Use these vinaigrettes and dressings to spice up your spring salad
When I was writing “Vinaigrettes and Other Dressings” (Harvard Common Press, 2013), I envisioned it as more than a collection of recipes. I hoped the book would encourage and teach people to cook, not just follow a recipe.
To further that goal, I included “Best Uses” with all the recipes and added seasonal variations to many of them. The book’s subtitle claims there are 60 recipes; there are really closer to 250.
A recipe is like training wheels on a bike. We need recipes when we’re handling unfamiliar ingredients and using techniques we don’t yet know. But once we learn our way around, we should be able to cook without a reference most of the time.
Julia Child said we learn to cook so we don’t have to rely on recipes. That doesn’t mean recipes are useless. They inspire us and guide us, even when we don’t need to follow them step by step.
The approach of one basic recipe or template followed by variations works well with salads of all kinds, from green salads to pasta salads. It’s also an excellent approach to bruschetta, polenta, potato soup, bread soup, risotto, paella and traditional tacos.

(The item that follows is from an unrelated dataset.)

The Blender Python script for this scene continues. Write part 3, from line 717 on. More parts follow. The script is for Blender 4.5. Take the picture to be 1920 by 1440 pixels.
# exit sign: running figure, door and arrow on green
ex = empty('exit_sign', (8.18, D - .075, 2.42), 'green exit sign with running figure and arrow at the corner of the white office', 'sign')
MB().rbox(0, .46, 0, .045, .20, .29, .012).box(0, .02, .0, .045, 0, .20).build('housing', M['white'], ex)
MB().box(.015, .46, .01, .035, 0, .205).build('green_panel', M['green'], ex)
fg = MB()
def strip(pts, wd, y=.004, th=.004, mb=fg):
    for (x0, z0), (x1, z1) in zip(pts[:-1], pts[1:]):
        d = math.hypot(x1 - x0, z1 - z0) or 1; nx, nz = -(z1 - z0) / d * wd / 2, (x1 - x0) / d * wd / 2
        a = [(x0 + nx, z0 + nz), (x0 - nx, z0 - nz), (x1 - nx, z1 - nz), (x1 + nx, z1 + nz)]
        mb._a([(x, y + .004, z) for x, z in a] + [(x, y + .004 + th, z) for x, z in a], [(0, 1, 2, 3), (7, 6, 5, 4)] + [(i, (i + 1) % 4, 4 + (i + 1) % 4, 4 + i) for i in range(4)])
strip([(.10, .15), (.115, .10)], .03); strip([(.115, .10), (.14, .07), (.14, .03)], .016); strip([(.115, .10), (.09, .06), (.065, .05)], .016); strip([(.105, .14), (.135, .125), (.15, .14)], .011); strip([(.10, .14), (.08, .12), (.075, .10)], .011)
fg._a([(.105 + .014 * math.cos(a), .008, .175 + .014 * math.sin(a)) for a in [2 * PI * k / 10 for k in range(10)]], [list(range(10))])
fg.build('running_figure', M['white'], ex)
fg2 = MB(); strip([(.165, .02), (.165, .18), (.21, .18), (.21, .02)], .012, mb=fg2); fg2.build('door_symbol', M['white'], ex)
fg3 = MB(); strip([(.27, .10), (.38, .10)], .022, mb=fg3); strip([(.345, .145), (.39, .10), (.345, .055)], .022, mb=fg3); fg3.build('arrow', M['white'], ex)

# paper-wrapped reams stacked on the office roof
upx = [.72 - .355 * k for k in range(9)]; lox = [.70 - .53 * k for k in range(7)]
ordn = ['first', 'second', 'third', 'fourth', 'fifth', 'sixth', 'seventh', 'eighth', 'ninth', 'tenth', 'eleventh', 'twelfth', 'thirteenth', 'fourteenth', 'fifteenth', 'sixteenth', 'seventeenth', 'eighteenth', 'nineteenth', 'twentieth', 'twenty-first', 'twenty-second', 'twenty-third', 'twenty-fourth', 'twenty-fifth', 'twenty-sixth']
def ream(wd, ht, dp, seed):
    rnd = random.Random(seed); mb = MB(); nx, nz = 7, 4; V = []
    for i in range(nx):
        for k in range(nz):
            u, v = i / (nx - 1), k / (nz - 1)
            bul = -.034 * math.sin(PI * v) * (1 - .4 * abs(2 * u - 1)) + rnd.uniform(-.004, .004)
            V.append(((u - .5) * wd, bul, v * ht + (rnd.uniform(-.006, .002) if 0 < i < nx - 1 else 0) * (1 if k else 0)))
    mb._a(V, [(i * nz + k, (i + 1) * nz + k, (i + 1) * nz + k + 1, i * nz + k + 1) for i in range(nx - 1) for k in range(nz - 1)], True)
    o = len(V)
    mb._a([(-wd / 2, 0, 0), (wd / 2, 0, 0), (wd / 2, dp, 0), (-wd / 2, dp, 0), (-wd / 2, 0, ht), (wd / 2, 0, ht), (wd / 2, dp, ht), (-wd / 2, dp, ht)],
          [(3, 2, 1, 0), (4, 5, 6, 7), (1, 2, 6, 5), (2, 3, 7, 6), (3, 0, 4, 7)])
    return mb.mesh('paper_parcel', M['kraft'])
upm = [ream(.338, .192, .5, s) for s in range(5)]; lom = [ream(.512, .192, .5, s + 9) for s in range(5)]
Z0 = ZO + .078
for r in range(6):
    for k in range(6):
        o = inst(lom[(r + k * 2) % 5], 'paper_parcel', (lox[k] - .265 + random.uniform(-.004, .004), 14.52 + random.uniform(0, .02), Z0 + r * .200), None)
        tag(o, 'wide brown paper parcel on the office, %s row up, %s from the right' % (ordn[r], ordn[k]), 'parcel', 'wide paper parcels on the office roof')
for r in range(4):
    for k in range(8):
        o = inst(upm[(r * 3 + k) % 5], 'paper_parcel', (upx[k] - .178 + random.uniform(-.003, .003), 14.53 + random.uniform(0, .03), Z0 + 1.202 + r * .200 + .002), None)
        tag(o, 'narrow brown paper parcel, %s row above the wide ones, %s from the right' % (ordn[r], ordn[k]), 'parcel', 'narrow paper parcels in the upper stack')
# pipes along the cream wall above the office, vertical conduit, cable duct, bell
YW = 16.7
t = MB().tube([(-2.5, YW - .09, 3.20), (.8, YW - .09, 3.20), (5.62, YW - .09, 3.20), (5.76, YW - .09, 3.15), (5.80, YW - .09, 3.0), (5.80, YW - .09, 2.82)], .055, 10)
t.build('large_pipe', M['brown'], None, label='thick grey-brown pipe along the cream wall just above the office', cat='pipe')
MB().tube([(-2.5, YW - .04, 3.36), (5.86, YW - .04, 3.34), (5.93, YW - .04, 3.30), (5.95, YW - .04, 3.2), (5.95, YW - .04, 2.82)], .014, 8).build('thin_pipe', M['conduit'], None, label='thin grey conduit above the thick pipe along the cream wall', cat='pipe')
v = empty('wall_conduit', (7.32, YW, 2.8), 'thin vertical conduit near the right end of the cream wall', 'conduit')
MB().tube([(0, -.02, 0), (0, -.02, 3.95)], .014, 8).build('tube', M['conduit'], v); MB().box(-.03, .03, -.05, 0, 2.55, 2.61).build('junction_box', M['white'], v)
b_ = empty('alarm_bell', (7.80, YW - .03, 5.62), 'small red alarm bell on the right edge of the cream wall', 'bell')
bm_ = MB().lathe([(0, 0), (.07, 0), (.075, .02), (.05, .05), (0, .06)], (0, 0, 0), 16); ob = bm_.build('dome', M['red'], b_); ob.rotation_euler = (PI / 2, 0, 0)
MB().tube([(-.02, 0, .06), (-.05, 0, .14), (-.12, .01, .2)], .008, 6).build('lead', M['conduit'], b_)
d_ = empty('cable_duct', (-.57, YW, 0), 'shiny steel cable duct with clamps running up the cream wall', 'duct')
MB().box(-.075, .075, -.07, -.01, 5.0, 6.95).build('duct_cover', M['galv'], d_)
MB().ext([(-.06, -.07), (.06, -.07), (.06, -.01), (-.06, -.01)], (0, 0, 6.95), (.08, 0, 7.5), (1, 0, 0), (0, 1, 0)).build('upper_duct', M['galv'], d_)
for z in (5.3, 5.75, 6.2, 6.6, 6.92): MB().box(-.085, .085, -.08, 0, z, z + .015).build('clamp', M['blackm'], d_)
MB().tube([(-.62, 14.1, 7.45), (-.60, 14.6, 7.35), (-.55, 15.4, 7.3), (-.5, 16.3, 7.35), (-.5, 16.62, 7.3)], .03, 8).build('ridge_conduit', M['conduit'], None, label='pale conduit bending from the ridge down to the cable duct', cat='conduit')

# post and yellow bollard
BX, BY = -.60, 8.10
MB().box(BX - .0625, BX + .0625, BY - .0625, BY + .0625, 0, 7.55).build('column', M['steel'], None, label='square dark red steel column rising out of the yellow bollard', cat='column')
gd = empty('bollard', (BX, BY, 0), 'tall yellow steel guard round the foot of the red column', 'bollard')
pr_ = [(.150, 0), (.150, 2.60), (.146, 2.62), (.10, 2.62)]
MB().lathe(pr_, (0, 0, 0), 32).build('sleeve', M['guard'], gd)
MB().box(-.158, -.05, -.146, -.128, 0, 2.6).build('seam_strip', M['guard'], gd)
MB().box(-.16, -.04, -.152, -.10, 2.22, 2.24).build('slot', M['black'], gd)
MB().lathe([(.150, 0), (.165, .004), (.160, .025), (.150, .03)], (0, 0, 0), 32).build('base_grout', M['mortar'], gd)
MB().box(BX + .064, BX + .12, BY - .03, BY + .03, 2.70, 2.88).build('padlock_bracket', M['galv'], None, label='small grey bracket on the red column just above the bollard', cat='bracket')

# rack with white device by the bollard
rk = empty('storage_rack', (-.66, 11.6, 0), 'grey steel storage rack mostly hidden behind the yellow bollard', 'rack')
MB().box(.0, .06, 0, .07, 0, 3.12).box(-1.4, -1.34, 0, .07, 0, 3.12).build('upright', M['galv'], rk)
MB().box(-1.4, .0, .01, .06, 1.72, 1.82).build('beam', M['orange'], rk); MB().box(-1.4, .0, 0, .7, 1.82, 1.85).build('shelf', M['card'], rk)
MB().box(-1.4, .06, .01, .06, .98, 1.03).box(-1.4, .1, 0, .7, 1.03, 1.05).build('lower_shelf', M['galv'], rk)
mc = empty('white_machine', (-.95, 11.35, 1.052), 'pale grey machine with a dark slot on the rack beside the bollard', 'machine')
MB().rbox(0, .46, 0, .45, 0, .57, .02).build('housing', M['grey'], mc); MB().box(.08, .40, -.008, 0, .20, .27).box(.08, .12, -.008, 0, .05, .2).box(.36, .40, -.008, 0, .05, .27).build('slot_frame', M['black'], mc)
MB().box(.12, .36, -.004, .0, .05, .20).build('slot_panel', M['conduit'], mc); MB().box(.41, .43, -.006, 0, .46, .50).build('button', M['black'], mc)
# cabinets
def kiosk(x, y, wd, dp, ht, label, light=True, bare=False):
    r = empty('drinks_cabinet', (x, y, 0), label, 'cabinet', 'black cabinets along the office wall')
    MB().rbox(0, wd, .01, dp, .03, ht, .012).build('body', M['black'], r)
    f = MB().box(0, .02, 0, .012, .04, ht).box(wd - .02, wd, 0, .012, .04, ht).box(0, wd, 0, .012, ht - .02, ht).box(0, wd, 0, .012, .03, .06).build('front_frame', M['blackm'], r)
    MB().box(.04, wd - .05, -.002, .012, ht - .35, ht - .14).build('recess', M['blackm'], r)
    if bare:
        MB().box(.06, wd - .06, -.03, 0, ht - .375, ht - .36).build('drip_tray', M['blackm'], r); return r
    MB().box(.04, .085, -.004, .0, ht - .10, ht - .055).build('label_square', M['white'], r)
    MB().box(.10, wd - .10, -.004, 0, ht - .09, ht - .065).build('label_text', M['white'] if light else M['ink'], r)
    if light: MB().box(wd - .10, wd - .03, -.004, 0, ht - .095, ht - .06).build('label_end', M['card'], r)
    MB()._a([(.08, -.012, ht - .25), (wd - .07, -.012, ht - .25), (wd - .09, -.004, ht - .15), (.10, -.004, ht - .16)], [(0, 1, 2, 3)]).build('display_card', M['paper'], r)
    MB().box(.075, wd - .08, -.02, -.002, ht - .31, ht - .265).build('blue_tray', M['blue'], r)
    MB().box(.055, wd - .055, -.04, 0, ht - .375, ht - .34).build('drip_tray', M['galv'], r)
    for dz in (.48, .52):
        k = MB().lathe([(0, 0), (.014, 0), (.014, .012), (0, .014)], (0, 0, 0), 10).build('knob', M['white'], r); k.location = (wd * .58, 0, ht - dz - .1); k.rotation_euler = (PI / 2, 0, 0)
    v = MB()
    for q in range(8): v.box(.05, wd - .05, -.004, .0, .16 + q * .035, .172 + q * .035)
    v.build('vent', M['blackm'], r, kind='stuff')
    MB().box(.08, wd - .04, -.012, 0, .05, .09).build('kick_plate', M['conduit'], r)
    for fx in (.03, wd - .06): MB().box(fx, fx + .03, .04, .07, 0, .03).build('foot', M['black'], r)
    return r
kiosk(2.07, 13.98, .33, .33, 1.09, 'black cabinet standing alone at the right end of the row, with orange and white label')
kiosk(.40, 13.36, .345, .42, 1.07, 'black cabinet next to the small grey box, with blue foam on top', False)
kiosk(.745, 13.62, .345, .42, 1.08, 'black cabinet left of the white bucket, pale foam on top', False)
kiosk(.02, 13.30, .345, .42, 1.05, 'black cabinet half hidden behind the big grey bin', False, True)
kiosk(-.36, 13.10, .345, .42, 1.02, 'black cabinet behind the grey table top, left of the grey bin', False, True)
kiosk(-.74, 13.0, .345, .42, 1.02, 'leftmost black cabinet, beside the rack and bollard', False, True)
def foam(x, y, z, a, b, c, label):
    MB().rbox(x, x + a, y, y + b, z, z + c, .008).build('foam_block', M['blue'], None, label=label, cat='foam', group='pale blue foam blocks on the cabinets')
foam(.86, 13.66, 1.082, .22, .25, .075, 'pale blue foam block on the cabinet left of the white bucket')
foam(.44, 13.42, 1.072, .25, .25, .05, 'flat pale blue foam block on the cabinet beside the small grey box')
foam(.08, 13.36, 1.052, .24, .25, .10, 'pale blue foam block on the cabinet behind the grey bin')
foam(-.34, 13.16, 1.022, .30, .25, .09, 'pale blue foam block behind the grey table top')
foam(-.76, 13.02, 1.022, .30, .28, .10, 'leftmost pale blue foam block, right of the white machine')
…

I eat this salad almost daily. Right now, we have outstanding greens — from micro greens to salad mixes with small or large leaves — available almost everywhere. The microgreens and delicate herb and flower petal mixtures from Earthworker Farms of Sebastopol are now sold at several local markets, including Community Market, Pacific and Andy’s as well as at the Sebastopol Farmers Market. When you have such fresh, delicious greens, you don’t need a lot of ingredients or bottled dressings.
The Simplest Green Salad
Makes 1 serving
3 large handfuls very fresh leafy salad greens
Kosher salt
Extra virgin olive oil
Juice of ½ lemon or 2 teaspoons vinegar of choice
Black pepper in a mill
Put the greens in a wooden bowl, sprinkle lightly with salt and toss gently. Drizzle with just enough olive oil to coat the leaves lightly; use your hands to turn the leaves gently.
Sprinkle with a little of the lemon juice or vinegar, turn again, taste and correct for acid-salt balance. Season with black pepper and enjoy right away.
Variations:
- Add a small handful of fresh herb leaves to the greens before salting them. Any combination of chives, Italian parsley, tarragon, chervil, salad burnet, savory, oregano, thyme, cilantro and mint will enhance the salad. I don’t recommend rosemary or dill, as they will dominate other flavors.
- Use a vegetable peeler to make curls of a favorite grating cheese and scatter them over the greens just before serving.
- Cut 3 or 4 radishes into paper-thin slices and add them to the greens before salting.
- Cut a small shallot into very thin slices and add to the greens before salting. Break 1 or 2 cubes of feta cheese or blue cheese into pieces and add to the salad before the pepper.
- Use lime juice as the salad’s acid and add half an avocado, cut into very thin diagonal slices, after adding the olive oil. Add cilantro leaves with the pepper.
- Use walnut oil and sherry vinegar. After tossing the greens with vinegar, add 2 tablespoons toasted walnuts, 1 to 2 ounces crumbled goat cheese and 1 tablespoon snipped fresh chives.
- When pomegranates are in season, use hazelnut oil instead of olive oil and use pomegranate vinegar as the acid. After tossing the greens with the vinegar, add about 2 tablespoons chopped toasted hazelnuts, 3 tablespoons pomegranate arils and about a teaspoon of grated orange zest.
Rice salads are very flexible, and the first way to vary them is with the rice. If you prefer brown rice, use it, but adjust cooking times. You’ll also need to do that with black rice, red rice and any other rice except white jasmine or basmati, which are the ones I like for spring and summer rice salads. In fall and winter, I sometimes add wild rice or brown rice, as the flavors of both are best with fall and winter foods.
Rice Salad for All Seasons, with Variations
Makes about 6 servings
1 cup dry jasmine or basmati rice
Kosher salt
Olive oil
Juice of 1 lemon
Black pepper in a mill
Warm Shallot Vinaigrette (recipe follows)
Seasonal ingredients, as listed below
Put the rice in a strainer, set the strainer in a large bowl and cover with water. Agitate the strainer, change the water and repeat several times. Tip the rice into the bowl, cover with water by about 3 inches and set aside for 20 to 30 minutes.
Drain the rice and put it into a medium saucepan. Add 2 cups of water, a generous tablespoon of salt and a light splash of olive oil and bring to a boil over high heat. Reduce the heat, cover the pan and simmer gently until the rice is tender, about 15 minutes. Without uncovering, remove from the heat, let rest for 15 minutes, uncover and fluff the rice with a fork.